Good Grief
One thing journalists do while attending political conventions is make pilgrimages to local hangouts to get quotes from the regulars. Often times the location is a pub and the quote is a bar tab. I certainly didn't want to forgo this tradition, so when my cousin John, no stranger to the Irish pubs in the St. Paul area, asked if he could take me to a bar, I said sure. The great thing is that it wasn't just any bar. It was O'Gara's. O'Gara's is the bar that occupies the space on Snelling Avenue that was once the barber shop of Carl Schulz.
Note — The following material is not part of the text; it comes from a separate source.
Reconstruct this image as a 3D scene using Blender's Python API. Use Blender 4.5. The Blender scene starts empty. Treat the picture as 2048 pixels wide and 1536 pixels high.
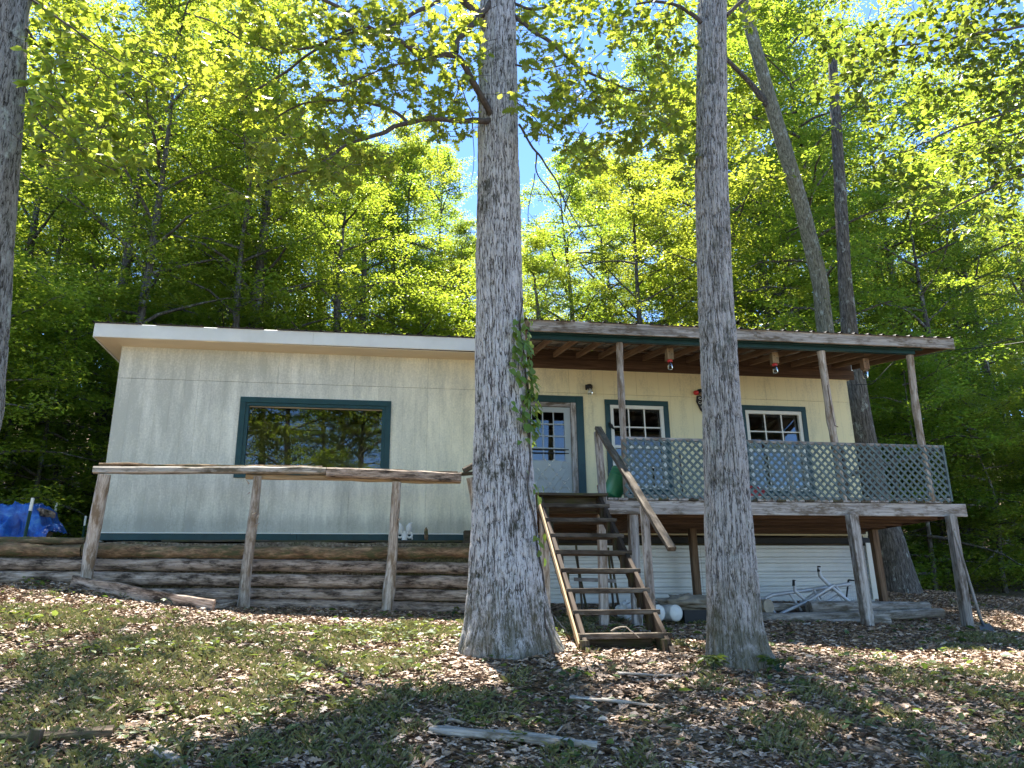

You haven't heard of Carl? He was the father of Charles M. Schulz, creator of the comic strip Peanuts. The Schulz family lived above the barber shop. Talk about a pilgrimage. I was standing in a holy place. Charles Schulz is still one of my biggest influences and a true hero to me. I had the privilege of meeting him a couple of times. When Schulz retired in 1999, I wrote a column called My Audience With Sparky (that was his nickname.) Less than two months later, on the day his final Sunday strip ran in papers all over the world, he died.
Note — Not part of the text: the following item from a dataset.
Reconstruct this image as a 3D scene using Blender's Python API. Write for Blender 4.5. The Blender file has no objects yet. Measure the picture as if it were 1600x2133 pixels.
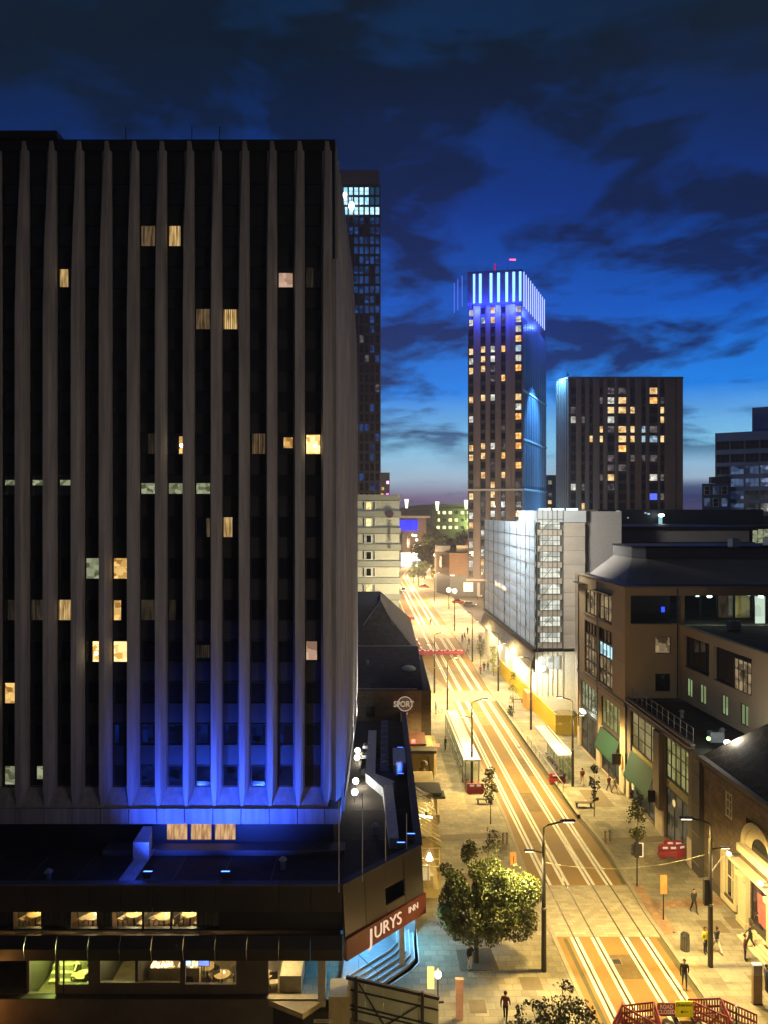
import bpy, bmesh, math, random
from mathutils import Vector, Matrix, noise
random.seed(7)
R = math.radians
SC = bpy.context.scene
COL = SC.collection
F, CH = 1540.0, 30.0            # focal length in photo pixels, camera height

# ---------------------------------------------------------------- camera
cd = bpy.data.cameras.new('camera'); cam = bpy.data.objects.new('camera', cd); COL.objects.link(cam)
cam.location = (0, 0, CH); cam.rotation_euler = (R(90), 0, 0)
cd.sensor_fit = 'VERTICAL'; cd.sensor_height = 36; cd.lens = F/2133*36
cd.clip_start = .5; cd.clip_end = 9000
SC.camera = cam
# ---------------------------------------------------------------- render / exposure
SC.render.engine = 'CYCLES'
cy = SC.cycles
cy.use_denoising = True; cy.max_bounces = 4; cy.diffuse_bounces = 3; cy.glossy_bounces = 2; cy.transmission_bounces = 2
cy.transparent_max_bounces = 12; cy.sample_clamp_indirect = 3; cy.sample_clamp_direct = 0; cy.use_light_tree = True
cy.caustics_reflective = False; cy.caustics_refractive = False
SC.view_settings.view_transform = 'Standard'; SC.view_settings.look = 'None'
SC.view_settings.exposure = 0; SC.view_settings.gamma = 1; SC.view_settings.use_curve_mapping = False
# ---------------------------------------------------------------- world: dusk sky with torn cloud banks
ORD = ['first', 'second', 'third', 'fourth', 'fifth', 'sixth', 'seventh', 'eighth', 'ninth', 'tenth', 'eleventh', 'twelfth']
W = bpy.data.worlds.new('World'); SC.world = W; W.use_nodes = True
nt = W.node_tree; nt.nodes.clear(); N = nt.nodes.new; L = nt.links.new
def M(op, a, b=None, c=None, clamp=False):
    n = N('ShaderNodeMath'); n.operation = op; n.use_clamp = clamp
    for i, x in enumerate((a, b, c)):
        if x is None: continue
        if isinstance(x, (int, float)): n.inputs[i].default_value = x
        else: L(x, n.inputs[i])
    return n.outputs[0]
def ramp(fac, pts, interp='LINEAR'):
    n = N('ShaderNodeValToRGB'); n.color_ramp.interpolation = interp
    e = n.color_ramp.elements
    while len(e) < len(pts): e.new(.5)
    for i, (p, c) in enumerate(pts):
        e[i].position = p; e[i].color = (*c, 1) if len(c) == 3 else c
    L(fac, n.inputs[0]); return n.outputs[0]
def cmix(f, a, b, mode='MIX'):
    n = N('ShaderNodeMix'); n.data_type = 'RGBA'; n.blend_type = mode
    for s, x in ((n.inputs[0], f), (n.inputs[6], a), (n.inputs[7], b)):
        if isinstance(x, (int, float)): s.default_value = x
        elif isinstance(x, tuple): s.default_value = (*x, 1)
        else: L(x, s)
    return n.outputs[2]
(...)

Inside the bar there is a wall of plaques and cartoons by Sparky. They even have a barber pole on the wall, honoring the spot where Carl Schulz cut hair. I spoke to customer Dave Dillon who said his mom and dad went to school with Sparky." He was very quiet and kind of shy. They knew who he was, but they weren't close." I asked him if he was a fan of Peanuts. "Sure," said Dillon, "who doesn't love Peanuts?" I'll tell you who ... John McNeil, that's who. John loved O'Gara's but he didn't like Charlie Brown and friends. He thought the strip was too manipulative the way it made kids talk about angst and loneliness."It's an aberrant view of childhood," he complained. "Plus, I hate the statues." He was talking about the statues of the Peanuts characters painted by local artists in the fashion of the cows in Chicago and the dinosaurs in Pittsburgh.
I asked Dave and John how they felt about the current presidential race. They were both evasive, claiming to be more independent than anything. We may not know where the locals stand on McCain or Obama, but we know how they feel about Charlie Brown.